BBC launches public attack on Murdoch 'imperialism'
By Vincent Graff, Media and Culture Editor
25 August 2003


The controller of BBC1 launched an unprecedented attack on Rupert Murdoch yesterday, calling the media billionaire a "capital imperialist" who wants to destabilise the corporation because he "is against everything the BBC stands for".

Lorraine Heggessey said Mr Murdoch's continued attacks on the BBC stemmed from a dislike of the public sector. But he did not understand that the British people "have a National Health Service, a public education system" and trust organisations that are there for the benefit of society and not driven by profit.

Her controversial comments, in an interview with The Independent, are believed to be the first time a senior BBC executive has publicly attacked the motives of the media tycoon. They follow an intensification of anti-BBC rhetoric from Mr Murdoch's side.

The BBC has been alarmed by the increasingly close relationship between the Government and Mr Murdoch's British newspapers, at a time when the BBC's relationship with New Labour is strained as never before. The frostiness of the relationship has raised speculation that the Government will consider abolishing the licence fee in its forthcoming review of the BBC's charter.
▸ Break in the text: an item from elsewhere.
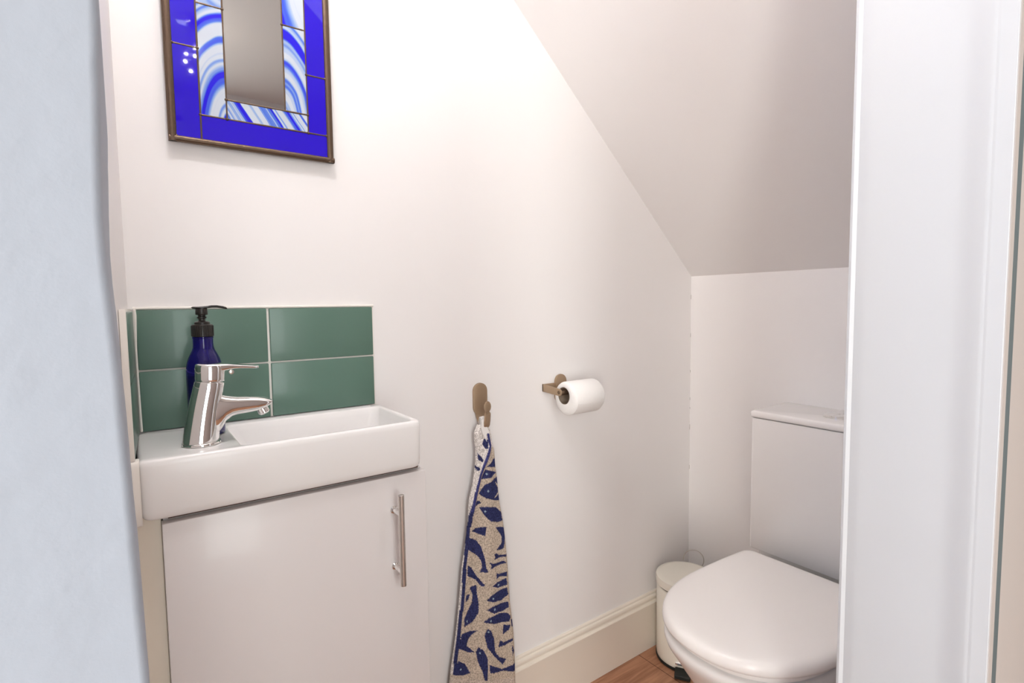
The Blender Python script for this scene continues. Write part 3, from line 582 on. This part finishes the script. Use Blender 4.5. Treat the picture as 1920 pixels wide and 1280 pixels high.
b.build('flush_button', M['chrome'], cl)

# ------------------------------------------------------------------ pedal bin
bx_, by_ = 1.3060, -.1060; RB = .0835
t = thing('pedal_bin', 'small white round pedal bin in the corner beside the toilet', 'pedal bin', (bx_, by_, 0))
MB().lathe((bx_, by_, 0), [(.001, .004), (RB-.004, .004), (RB-.001, .008), (RB, .02), (RB, .222), (RB-.003, .226), (.001, .226)], n=64).build('body', M['bin'], t)
MB().lathe((bx_, by_, 0), [(.001, 0), (RB-.004, 0), (RB+.0012, .003), (RB+.0012, .010), (RB-.002, .011)], n=64).build('base_ring', M['rubber'], t)
MB().lathe((bx_, by_, 0), [(RB-.004, .226), (RB-.0025, .2262), (RB-.0025, .2305), (RB-.005, .231)], n=64).build('rim', M['rubber'], t)
MB().lathe((bx_, by_, 0), [(.001, .2312), (RB+.001, .2308), (RB+.0030, .2325), (RB+.0030, .2480), (RB+.0015, .2535), (RB-.004, .2565), (RB-.015, .2580), (.001, .2595)], n=64).build('lid', M['bin'], t)
d = Vector((-.62, -.45, 0)).normalized(); d = Vector((-.84, -.54, 0)).normalized(); sd_ = Vector((-d.y, d.x, 0))
b = MB(); R = []
c0 = Vector((bx_, by_, 0))
def pt(f, u, z): return c0+d*f+sd_*u+Vector((0, 0, z))
R = [[pt(f, -w_, z0), pt(f, w_, z0), pt(f, w_, z1), pt(f, -w_, z1)] for f, w_, z0, z1 in ((RB+.001, .020, .012, .018), (RB+.006, .0215, .008, .018), (RB+.030, .0215, .004, .0145), (RB+.034, .020, .005, .012))]
b.loft(R); b.build('pedal', M['rubber'], t, smooth=20)
b = MB(); R = [[pt(f, -w_, z0), pt(f, w_, z0), pt(f, w_, z1), pt(f, -w_, z1)] for f, w_, z0, z1 in ((RB-.006, .021, .030, .034), (RB+.0035, .021, .027, .031), (RB+.0045, .018, .026, .029))]
b.loft(R); b.build('pedal_slot_guard', M['chrome'], t, smooth=20)
hc = Vector((1.392, -.072, 0)); hd = Vector((.62, -.785, 0))
b = MB(); P = []
for k in range(25):
    a = math.pi*(1.22-1.44*k/24); P.append(hc+hd*(.030*math.cos(a))+Vector((0, 0, .262+.031*math.sin(a))))
P = [P[0]-Vector((.02, 0, .012))]+P+[P[-1]-Vector((.02, 0, .012))]
b.tube(P, .0013, 8); b.build('wire_handle', M['steel'], t)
Ms Heggessey's remarks will cheer supporters of the corporation who fear the BBC has kept quiet for too long in the face of attack from Mr Murdoch and his most senior employees.

Her comments come in the wake of a speech to the country's senior broadcasting executives by Tony Ball, chief executive of British Sky Broadcasting, in which Mr Murdoch's News Corporation is the major shareholder.

Mr Ball told the Edinburgh International Television Festival last week that the BBC ought to be forced to sell its most successful programmes, such as EastEnders, Casualty and Have I Got News For You to its commercial rivals, who would screen all future episodes instead. The money raised by such sales should then be ploughed into experimental programming, he said.

Executives at the BBC and elsewhere see the plan as a Murdoch-inspired attempt to cripple the corporation by depriving it of its most popular shows - and the large audiences that go with them.